David repeated the idea that God is a “Father to the fatherless” in another song (Psalm 68:5), but it was Jesus who gave us the most personal understanding of the Father in heaven.
The Father of Jesus
Scripture doesn’t tell us much about the relationship between Jesus and Joseph, the man who married Jesus’ mother and raised Jesus as his son.
Instead, even at the age of 12, Jesus is found relating to His eternal Father. After staying behind in Jerusalem following the Feast of the Passover, Jesus said to Mary and Joseph, “Why did you seek Me? Did you not know that I must be about My Father’s business?” (Luke 2:49).

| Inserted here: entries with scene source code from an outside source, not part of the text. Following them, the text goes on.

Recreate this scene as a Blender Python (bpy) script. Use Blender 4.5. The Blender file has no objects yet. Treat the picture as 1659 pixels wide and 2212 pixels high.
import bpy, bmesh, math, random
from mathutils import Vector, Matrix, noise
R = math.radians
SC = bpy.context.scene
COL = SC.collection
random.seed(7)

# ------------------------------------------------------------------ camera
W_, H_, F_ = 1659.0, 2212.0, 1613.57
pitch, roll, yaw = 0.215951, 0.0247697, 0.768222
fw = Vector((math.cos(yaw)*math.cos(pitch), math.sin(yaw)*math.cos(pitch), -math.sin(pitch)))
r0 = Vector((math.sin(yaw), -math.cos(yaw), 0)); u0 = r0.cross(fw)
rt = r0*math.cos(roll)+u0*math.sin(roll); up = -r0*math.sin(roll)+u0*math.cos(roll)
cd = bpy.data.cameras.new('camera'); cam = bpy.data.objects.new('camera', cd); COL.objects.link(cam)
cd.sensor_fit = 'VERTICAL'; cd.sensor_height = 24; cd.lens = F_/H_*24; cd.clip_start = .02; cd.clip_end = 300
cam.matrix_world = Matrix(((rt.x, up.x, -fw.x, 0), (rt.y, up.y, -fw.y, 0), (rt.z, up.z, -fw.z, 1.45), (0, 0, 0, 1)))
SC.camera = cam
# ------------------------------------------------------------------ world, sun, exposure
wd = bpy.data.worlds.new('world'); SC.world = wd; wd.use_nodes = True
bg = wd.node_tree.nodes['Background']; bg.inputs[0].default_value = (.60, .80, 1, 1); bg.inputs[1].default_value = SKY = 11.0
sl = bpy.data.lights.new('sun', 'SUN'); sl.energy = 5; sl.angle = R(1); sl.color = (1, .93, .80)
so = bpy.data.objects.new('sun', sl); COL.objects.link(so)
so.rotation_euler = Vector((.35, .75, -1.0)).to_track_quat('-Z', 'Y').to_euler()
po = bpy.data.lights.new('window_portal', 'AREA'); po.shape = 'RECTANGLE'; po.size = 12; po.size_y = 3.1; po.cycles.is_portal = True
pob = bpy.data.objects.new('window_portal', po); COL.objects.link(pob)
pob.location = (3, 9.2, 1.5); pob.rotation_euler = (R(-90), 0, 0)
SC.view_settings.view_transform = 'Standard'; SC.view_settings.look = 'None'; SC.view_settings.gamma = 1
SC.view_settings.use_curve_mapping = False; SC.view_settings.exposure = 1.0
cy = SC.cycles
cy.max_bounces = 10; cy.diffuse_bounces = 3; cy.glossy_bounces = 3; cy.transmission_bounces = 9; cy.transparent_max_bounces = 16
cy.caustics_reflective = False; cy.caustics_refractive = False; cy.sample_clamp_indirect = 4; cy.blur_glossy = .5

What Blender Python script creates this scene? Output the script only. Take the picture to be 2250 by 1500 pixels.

Years later when Jesus went public at about the age of 30, He talked a lot about the Father. He told His disciples that He had come to bring them to His Father who was speaking and working through Him (John 14:8-11). When one of them asked Him to show them the Father, He said, “He who has seen Me has seen the Father” (v.9). Then, as He was about to complete the work that He said His Father had given Him to do, Jesus told His friends that He was leaving to prepare a place for them in His Father’s house (John 14:2). He said, “I am going to the Father, for My Father is greater than I” (John 14:28).
From all that Jesus says about His Father, it’s clear that He wants us to love and trust His Father as He does.
So now, what are you thinking?
Don’t feel limited by the following. But here are some questions I’d like to hear some comments on:
In what ways does it help or not help you to see that to know Jesus is to know the Father?
What if any danger do you see in identifying the Son so closely with the Father?